Coleção de ensaios analisa o nosso fascínio por criaturas monstruosas


Estamos sob o signo do vampiro graças aos 77 milhões de cópias vendidas no mundo (2,2 milhões só no Brasil) da série da escritora americana Stephenie Meyer, formada por Crepúsculo, Lua nova, Eclipse e Amanhecer. O sucesso fez a editora Rocco relançar o também pop Entrevista com o vampiro, de Anne Rice, traduzido aqui no Brasil por Clarice Lispector, em 1976. Também pela Rocco saiu Noturno, que inaugurou a trilogia do cineasta mexicano Guillermo del Toro em parceria com Chuck Hogan. Mas por que tanto fascínio pelo universo vampiresco?
“O vampiro fascina várias culturas, não só a nossa e nem só por causa do cinema. Ele tem o poder de transitar entre o mundo dos mortos e dos vivos; ele é capaz de vencer a morte e ressuscitar para uma vida eterna. Seu apelo é também sexual, pois morde as vítimas no pescoço, penetra-lhes o corpo e as leva a um êxtase, ainda que mortal. Por último, ele é difícil de destruir e poderoso o bastante para derrotar a maioria dos seus inimigos”, analisa Julio Jeha, coordenador do Núcleo de Estudos sobre Crimes, Pecados e Monstruosidades, da Universidade Federal de Minas Gerais, que acaba de organizar a coleção de ensaios Da fabricação de monstros.
Jeha acredita que “o vampiro tem um apelo forte entre os adolescentes por ser, tal como muitos deles se sentem, isolado da sociedade, vítima da sua condição de não-morto e por ser um solitário em busca do amor”.
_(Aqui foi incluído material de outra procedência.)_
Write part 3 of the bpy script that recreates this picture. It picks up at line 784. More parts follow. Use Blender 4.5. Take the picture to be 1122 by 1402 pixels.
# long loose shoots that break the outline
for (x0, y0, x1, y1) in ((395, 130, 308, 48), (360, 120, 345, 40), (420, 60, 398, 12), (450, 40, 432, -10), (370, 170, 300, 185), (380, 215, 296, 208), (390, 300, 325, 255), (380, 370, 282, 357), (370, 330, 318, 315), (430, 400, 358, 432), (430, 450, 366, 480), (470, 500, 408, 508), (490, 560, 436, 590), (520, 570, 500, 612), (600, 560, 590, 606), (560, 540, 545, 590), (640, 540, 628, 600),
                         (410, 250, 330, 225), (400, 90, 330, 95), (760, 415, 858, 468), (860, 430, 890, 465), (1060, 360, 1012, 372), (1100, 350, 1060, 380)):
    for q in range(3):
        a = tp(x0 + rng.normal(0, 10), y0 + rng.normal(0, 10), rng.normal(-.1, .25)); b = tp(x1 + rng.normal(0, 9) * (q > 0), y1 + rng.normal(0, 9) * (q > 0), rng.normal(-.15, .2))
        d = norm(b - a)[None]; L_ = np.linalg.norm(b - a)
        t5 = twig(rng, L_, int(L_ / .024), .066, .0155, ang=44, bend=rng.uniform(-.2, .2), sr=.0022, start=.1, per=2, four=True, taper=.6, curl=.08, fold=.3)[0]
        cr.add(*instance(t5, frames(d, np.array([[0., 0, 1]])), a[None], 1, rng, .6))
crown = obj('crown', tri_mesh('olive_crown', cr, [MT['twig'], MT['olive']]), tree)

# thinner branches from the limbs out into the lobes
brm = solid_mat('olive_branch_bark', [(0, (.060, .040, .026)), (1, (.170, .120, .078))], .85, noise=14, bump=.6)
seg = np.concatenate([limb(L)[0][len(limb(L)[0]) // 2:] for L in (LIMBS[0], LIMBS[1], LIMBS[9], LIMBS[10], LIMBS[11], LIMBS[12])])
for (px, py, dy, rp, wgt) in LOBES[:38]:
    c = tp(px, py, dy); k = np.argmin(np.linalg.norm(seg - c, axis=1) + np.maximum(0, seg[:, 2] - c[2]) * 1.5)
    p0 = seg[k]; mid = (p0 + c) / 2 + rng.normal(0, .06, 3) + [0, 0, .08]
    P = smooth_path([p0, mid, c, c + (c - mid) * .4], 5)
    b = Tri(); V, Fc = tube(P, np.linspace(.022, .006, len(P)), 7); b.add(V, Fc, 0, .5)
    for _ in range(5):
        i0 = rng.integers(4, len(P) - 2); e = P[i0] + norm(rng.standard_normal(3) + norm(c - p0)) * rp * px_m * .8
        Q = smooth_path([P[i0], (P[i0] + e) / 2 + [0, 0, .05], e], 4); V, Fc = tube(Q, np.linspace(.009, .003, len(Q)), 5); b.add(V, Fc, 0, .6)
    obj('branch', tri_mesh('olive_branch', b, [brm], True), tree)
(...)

Em Da fabricação de monstros, organizado em parceria com professora Lyslei Nascimento, nove pesquisadores das áreas de literatura, cinema, design e semiótica analisam a relação entre monstros e humanos, questionam que novas aberrações poderão surgir  com os avanços da biotecnologia e surpreendem ao apontar aspectos da música de Chico Buarque e da literatura de Machado de Assis, entre outros, relacionados à monstruosidade.
O organizador vê os monstros como artifícios que usamos para lidar com uma realidade adversa: “Quando lemos uma história ou vemos um filme de monstros, aprendemos a nos comportar em situações extremas que desafiam nossa sanidade e nossa existência. Por um lado, o monstro é algo que irrompe no nosso mundo e não sabemos explicar. Por outro, ele pode representar aquilo que não queremos que faça parte do nosso mundo, por não pertencer ao que consideramos como realidade. E essa realidade tende a se confundir com projetos políticos de poder. Assim, o monstro tanto pode ser usado para nos ajudar a compreender um universo aparentemente hostil, como servir de instrumento de dominação”.
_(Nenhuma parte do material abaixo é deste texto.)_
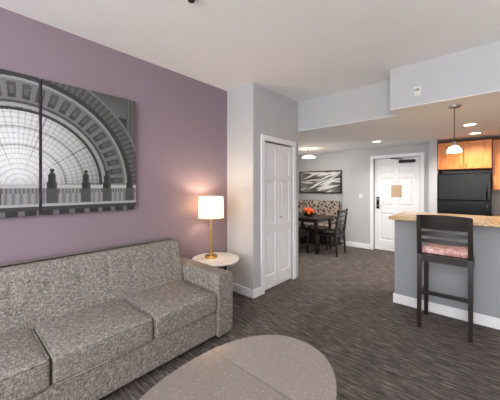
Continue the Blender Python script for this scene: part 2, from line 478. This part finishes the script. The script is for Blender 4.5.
# ---------------- side table + lamp
tc=(-2.385,2.075)
st=root('side_table',(tc[0],tc[1],0))
lathe('top',[(.262,0),(.275,.006),(.28,.018),(.275,.03)],(tc[0],tc[1],.54),M_marble,st,n=64)
lathe('apron',[(.2,0),(.2,.03)],(tc[0],tc[1],.511),M_dark,st)
for i in range(3):
    an=math.radians(-20+120*i)
    bar('leg_%d'%i,(tc[0]+.17*math.cos(an),tc[1]+.17*math.sin(an),.515),(tc[0]+.25*math.cos(an),tc[1]+.25*math.sin(an),0),.026,M_dark,st,.018,rnd=True)
lp=(-2.45,2.06)
tl=root('table_lamp',(lp[0],lp[1],.57))
lathe('base',[(.075,0),(.075,.02),(.068,.026)],(lp[0],lp[1],.5705),M_brass,tl)
lathe('stem',[(.022,0),(.018,.1),(.014,.28),(.010,.46),(.010,.50)],(lp[0],lp[1],.596),M_brass,tl)
lathe('shade',[(.150,0),(.140,.245)],(lp[0],lp[1],1.045),M_shade,tl,n=64,cap=False)
lathe('shade_rim_top',[(.141,0),(.141,.006),(.137,.006),(.137,0)],(lp[0],lp[1],1.288),M_shade,tl,n=64,cap=False)
sphere('bulb',(lp[0],lp[1],1.16),.03,M_warm,tl,(1,1,1.2))
for i in range(3):
    an=2*math.pi*i/3; bar('spider_%d'%i,(lp[0],lp[1],1.06),(lp[0]+.148*math.cos(an),lp[1]+.148*math.sin(an),1.06),.004,M_brass,tl)
def light(nm,typ,loc,e,col,size=None,rot=None,par=None,**k):
    l=bpy.data.lights.new(nm,typ); l.energy=e; l.color=col
    if typ in('POINT','SPOT') and size: l.shadow_soft_size=size
    if typ=='AREA': l.shape='RECTANGLE'; l.size,l.size_y=size
    if typ=='SPOT': l.spot_size=k.get('cone',2.2); l.spot_blend=.8
    o=bpy.data.objects.new(nm,l); S.collection.objects.link(o); o.location=loc
    if rot: o.rotation_euler=rot
    if par: o.parent=par; o.matrix_parent_inverse=Matrix.Translation(-Vector(par.location))
    return o
light('lamp_bulb_light','POINT',(lp[0],lp[1],1.22),11.5,(1,.80,.56),.04,par=tl)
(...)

Jeha lembra que a ideia de monstro sempre foi aceita como uma sublimação para o homem,  capaz de transcender as barreiras da tecnologia, mas moralmente impedidos de ultrapassar certos limites. “O monstro seria uma espécie de artifício para rotular as infrações desses limites sociais. Sua principal função seria suprir a necessidade de termos uma válvula de escape à nossa maldade intrínseca, sublimando nossa disposição para o mal. Mas hoje a realidade, com sua carga de maldade, tem exemplos que vão do holocausto nazista a assassínios brutais, suplantando as monstruosidades mitológicas ou elaboradas pela literatura”, destaca.
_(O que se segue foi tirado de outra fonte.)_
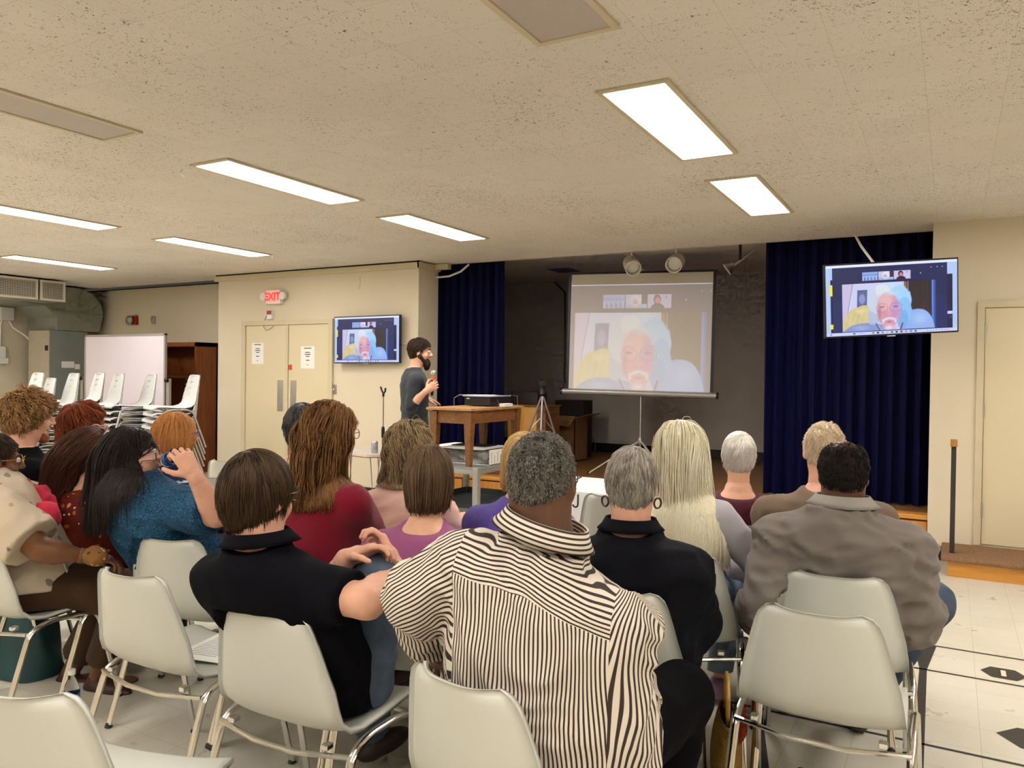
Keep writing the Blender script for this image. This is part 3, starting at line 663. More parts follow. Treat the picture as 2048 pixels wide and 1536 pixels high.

“Às vezes, a realidade é tão horrenda que as histórias de monstros nos parecem um alívio. Mas esse alívio vem de ler uma história ou assistir a um filme em que pessoas comuns, como nós, são capazes de enfrentar situações em que nos deparamos com algo incomum, que nos repugna e nos ameaça”, continua.
Mas como Machado de Assis e Chico Buarque entram nessa história? Lyslei Nascimento considera a Casa Verde, o hospício do conto O alienista, um símbolo de monstruosidade, representação crítica ao desejo de poder absoluto e às infinitas formas que este  pode assumir. Ela cita passagens do livro Papéis avulsos, em que Machado refere-se à enciclopédia do francês Denis Diderot e às bestas do apocalipse, para exemplificar como esse desejo pode ser elevado ao máximo.
As cidades são vistas por Mariângela de Andrade Paraizo e Vívien Gonzaga e Silva como espaços monstruosos em que seus habitantes são forçados a serem sedutores e mutantes. A capa fantástica criada por Gringo Cardia para o disco As cidades, de Chico Buarque de Holanda, representaria as cidades contemporâneas que, ao abrigar uma imensa variedade de tipos humanos, se embaralham e se repetem infinitamente, como monstruosas criações do homem. Não é à toa que em Os saltimbancos, o personagem jumento diz, em certo momento: “A cidade é uma estranha senhora/ que hoje sorri e amanhã te devora”.